Кроме того, измышления лишь прикрывали собой истину более глубокую. К лету 521 г. до н. э., когда искры опустошительных пожаров еще тлели в Эламе и Месопотамии, триумф Дария не подвергался сомнению: он удержал трон для себя и весь мир - для персов. А кто, как не человек, столь убежденно выступавший в пользу Ахурамазды, а именно за такого обычно выдавал себя Дарий, мог добиться столь поразительных успехов? Восходящую линию его достижений отличала замечательная соразмерность - явное указание на то, что его вело нечто, что сильнее земных обстоятельств.
Вряд ли являлось совпадением то, что величественная гора Бехистун, святыня среди горных вершин, была свидетельницей и убийства Гауматы, и поражения Фраорта - двух решающих событий на пути Дария к трону. Новый царь, стремившийся увековечить свою кампанию против Лжи, нашел для этого подходящее место. И еще до его победы в Персии каменщики уже приступили к работе на горе Бехистун: впервые за всю историю «вырезанный, как страницы книги на скале, окрашенной кровью», персидский язык был переведен в письменную форму. Рассказ о том, как
Дарий спасал мир от зла, был слишком важен, чтобы доверяться одним только речитативам магов. Лишь твердый камень мог надежно служить для хранения этого эпического повествования. «И слово высечено и прочитано вслух в моем присутствии. А затем надпись была скопирована и разослана по всем провинциям». Никому в империи не дозволялось оставаться в неведении о деяниях Дария.
И тем не менее, царь, несмотря на то что он уже раструбил о своих достижениях во всех концах земли, искал способа, как ему уклониться от водоворота мятежа и войны. Его намерения иллюстрировал грандиозный барельеф с клинописной надписью на скальной стене Бехистуна. Гигантская фигура Дария сокрушала повергнутых у его ног врагов, тогда как перед ним, ничтожные, связанные, стояли строем лжецари.

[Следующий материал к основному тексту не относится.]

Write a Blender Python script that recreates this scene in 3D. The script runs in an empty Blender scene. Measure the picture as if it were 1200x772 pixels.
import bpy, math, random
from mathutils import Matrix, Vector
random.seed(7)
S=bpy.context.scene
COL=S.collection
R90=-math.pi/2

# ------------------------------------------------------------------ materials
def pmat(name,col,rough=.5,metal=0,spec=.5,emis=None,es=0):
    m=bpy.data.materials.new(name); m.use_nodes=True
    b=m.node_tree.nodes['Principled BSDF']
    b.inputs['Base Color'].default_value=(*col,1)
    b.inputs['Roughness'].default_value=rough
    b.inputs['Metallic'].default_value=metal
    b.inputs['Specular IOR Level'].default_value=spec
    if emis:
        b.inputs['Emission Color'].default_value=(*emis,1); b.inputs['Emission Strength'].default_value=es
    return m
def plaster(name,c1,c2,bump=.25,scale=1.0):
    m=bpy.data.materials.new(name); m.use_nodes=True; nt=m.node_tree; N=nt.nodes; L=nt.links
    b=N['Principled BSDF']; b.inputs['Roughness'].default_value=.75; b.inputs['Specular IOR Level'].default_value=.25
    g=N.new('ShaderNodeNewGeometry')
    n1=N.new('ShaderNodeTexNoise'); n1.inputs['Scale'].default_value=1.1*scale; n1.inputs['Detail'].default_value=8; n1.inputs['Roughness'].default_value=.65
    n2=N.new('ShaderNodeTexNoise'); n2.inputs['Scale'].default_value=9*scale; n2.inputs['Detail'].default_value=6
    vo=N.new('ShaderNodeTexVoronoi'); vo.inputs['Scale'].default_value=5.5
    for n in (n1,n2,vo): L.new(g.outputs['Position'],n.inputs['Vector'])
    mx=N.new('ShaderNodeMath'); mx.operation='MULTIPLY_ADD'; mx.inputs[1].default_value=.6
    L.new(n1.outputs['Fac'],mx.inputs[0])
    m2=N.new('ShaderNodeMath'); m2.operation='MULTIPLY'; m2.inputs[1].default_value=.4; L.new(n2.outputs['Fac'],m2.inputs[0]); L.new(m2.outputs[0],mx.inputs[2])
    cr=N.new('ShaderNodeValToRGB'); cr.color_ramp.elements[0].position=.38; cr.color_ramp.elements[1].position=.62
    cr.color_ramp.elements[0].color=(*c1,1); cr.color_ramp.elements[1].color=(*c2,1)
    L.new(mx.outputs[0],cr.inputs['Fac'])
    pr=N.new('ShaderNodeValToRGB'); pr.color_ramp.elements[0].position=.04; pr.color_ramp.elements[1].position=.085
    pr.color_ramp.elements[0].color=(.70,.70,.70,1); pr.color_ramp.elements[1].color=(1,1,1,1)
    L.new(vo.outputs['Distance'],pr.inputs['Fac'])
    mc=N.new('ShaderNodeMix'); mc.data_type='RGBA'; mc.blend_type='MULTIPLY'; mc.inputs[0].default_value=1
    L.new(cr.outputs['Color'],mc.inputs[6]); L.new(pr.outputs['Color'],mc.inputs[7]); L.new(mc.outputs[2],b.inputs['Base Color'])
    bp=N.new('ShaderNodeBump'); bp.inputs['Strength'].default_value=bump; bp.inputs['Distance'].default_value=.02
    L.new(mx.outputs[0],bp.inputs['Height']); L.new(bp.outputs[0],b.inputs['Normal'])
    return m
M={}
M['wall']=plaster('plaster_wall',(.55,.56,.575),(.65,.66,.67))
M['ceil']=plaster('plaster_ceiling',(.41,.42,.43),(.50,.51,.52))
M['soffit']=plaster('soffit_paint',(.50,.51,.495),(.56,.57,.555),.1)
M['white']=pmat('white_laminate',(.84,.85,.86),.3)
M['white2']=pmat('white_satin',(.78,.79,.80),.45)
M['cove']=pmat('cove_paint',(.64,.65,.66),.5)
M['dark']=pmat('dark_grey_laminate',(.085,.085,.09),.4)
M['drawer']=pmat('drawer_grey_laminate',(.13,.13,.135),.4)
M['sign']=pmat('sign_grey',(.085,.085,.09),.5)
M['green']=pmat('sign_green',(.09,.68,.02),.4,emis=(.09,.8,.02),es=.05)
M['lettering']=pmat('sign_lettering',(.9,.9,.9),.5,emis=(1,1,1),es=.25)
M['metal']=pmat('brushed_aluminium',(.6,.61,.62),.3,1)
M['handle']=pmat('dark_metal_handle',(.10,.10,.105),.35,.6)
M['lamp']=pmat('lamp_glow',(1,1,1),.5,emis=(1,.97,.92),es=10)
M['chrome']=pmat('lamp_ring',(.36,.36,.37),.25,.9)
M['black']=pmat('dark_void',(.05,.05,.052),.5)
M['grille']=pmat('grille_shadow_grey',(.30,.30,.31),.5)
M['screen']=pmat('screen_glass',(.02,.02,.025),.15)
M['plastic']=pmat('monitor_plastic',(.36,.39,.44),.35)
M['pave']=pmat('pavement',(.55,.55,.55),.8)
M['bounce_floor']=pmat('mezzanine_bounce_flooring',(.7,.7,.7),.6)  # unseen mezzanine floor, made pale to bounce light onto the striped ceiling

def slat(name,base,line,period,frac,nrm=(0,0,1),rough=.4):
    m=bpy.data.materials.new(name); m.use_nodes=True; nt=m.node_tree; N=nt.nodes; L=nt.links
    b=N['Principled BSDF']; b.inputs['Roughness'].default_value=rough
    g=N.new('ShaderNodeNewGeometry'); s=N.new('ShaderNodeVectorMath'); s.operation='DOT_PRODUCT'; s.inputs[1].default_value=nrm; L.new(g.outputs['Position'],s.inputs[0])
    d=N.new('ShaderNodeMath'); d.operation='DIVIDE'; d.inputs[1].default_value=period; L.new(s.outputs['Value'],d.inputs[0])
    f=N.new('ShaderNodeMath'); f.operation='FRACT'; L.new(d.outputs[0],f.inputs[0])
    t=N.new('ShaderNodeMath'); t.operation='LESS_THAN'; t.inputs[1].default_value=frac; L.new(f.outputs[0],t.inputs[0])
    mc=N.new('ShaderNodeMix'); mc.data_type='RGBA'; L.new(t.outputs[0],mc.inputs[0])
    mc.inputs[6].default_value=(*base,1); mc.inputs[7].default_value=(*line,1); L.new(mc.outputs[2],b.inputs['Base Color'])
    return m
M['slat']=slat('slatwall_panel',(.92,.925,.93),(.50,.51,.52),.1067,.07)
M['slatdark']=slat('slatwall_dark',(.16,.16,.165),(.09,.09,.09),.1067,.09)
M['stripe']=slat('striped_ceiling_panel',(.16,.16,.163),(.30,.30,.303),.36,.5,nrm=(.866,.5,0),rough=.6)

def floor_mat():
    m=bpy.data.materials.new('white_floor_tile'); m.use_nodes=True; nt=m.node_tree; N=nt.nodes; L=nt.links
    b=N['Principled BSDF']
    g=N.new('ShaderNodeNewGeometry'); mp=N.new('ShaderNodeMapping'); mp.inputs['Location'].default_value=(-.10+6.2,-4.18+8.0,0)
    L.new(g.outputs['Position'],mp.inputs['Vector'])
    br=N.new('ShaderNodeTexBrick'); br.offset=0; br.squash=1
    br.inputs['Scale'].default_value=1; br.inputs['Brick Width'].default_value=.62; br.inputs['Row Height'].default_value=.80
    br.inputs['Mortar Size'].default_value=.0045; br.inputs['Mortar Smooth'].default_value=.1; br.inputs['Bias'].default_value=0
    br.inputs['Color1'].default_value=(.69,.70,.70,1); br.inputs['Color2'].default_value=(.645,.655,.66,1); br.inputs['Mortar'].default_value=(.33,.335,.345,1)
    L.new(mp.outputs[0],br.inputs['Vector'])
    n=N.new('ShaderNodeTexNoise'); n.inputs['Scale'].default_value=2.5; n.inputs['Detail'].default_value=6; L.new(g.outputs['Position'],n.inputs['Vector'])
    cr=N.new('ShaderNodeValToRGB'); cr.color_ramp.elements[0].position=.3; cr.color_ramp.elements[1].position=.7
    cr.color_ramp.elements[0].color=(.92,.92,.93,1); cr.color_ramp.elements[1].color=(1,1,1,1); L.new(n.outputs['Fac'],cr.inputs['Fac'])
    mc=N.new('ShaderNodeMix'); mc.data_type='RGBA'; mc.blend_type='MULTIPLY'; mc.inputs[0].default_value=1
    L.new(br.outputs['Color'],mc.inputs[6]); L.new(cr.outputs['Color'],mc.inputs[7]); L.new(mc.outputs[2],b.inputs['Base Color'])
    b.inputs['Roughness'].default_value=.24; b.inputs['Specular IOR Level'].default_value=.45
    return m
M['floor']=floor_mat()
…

Но все-таки в лице завоевателя не было ни зловещей ухмылки, ни издевательской усмешки холодного властвования - лишь душевное равновесие, достоинство, величие и спокойствие; словно триумфы, прославляемые на барельефах, были для него, их героя, лишь легкой зыбью на поверхности вневременного.

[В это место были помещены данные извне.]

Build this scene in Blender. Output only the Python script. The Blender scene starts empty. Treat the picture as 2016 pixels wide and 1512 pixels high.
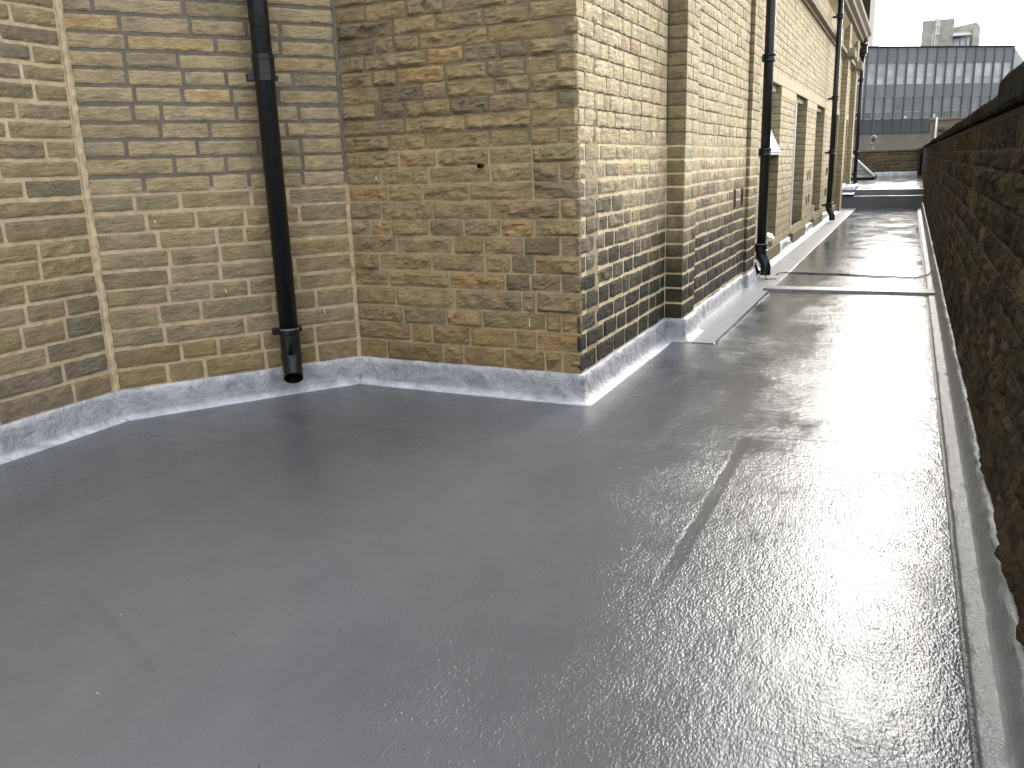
import bpy, math, random
from mathutils import Vector, Matrix, noise
R = math.radians
S = bpy.context.scene
col = bpy.data.collections.new('Scene objects'); S.collection.children.link(col)

# ------------------------------------------------------------------ camera
CAM = Vector((0, 0, 1.25)); FPX = 1676.0
AX = [(0.91028957, 0.07508472, -0.40710586), (0.41281429, -0.23814192, 0.87913184), (-0.0309396, -0.96832366, -0.24777415)]
cd = bpy.data.cameras.new('camera'); cam = bpy.data.objects.new('camera', cd); col.objects.link(cam)
cd.sensor_width = 36; cd.lens = 36 * FPX / 2016; cd.clip_start = 0.02; cd.clip_end = 3000
m = Matrix([[AX[i][0], -AX[i][1], -AX[i][2], CAM[i]] for i in range(3)] + [[0, 0, 0, 1]])
cam.matrix_world = m
S.camera = cam

# ------------------------------------------------------------------ sky, sun, exposure
SUN_AZ, SUN_EL = R(11), R(26)
w = bpy.data.worlds.new('World'); S.world = w; w.use_nodes = True
nt = w.node_tree; nt.nodes.clear()
out = nt.nodes.new('ShaderNodeOutputWorld'); bg = nt.nodes.new('ShaderNodeBackground')
sky = nt.nodes.new('ShaderNodeTexSky'); sky.sky_type = 'NISHITA'; sky.sun_disc = False
sky.sun_elevation = SUN_EL; sky.sun_rotation = SUN_AZ; sky.air_density = 1.0; sky.dust_density = 6.0; sky.ozone_density = 1.0; sky.altitude = 100
bw = nt.nodes.new('ShaderNodeRGBToBW'); tint = nt.nodes.new('ShaderNodeMix'); tint.data_type = 'RGBA'; tint.inputs[0].default_value = 0.80
mul = nt.nodes.new('ShaderNodeMix'); mul.data_type = 'RGBA'; mul.blend_type = 'MULTIPLY'; mul.inputs[0].default_value = 1
ad = nt.nodes.new('ShaderNodeMix'); ad.data_type = 'RGBA'; ad.blend_type = 'ADD'; ad.inputs[0].default_value = 1
tc = nt.nodes.new('ShaderNodeTexCoord'); cn = nt.nodes.new('ShaderNodeTexNoise'); cn.inputs['Scale'].default_value = 3.0; cn.inputs['Detail'].default_value = 5
cr = nt.nodes.new('ShaderNodeMapRange'); cr.inputs['From Min'].default_value = 0.3; cr.inputs['From Max'].default_value = 0.7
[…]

В этом заключалось радикальное отступление от правил монархического самовосхваления: когда ассирийские цари изображали себя попирающими своих недругов, они прибегали к невероятным и леденящим кровь деталям, запечатленным среди стенобитных орудий, бегства побежденных, груд добычи и отрубленных голов. На скале Бехистуна ничего подобного не было.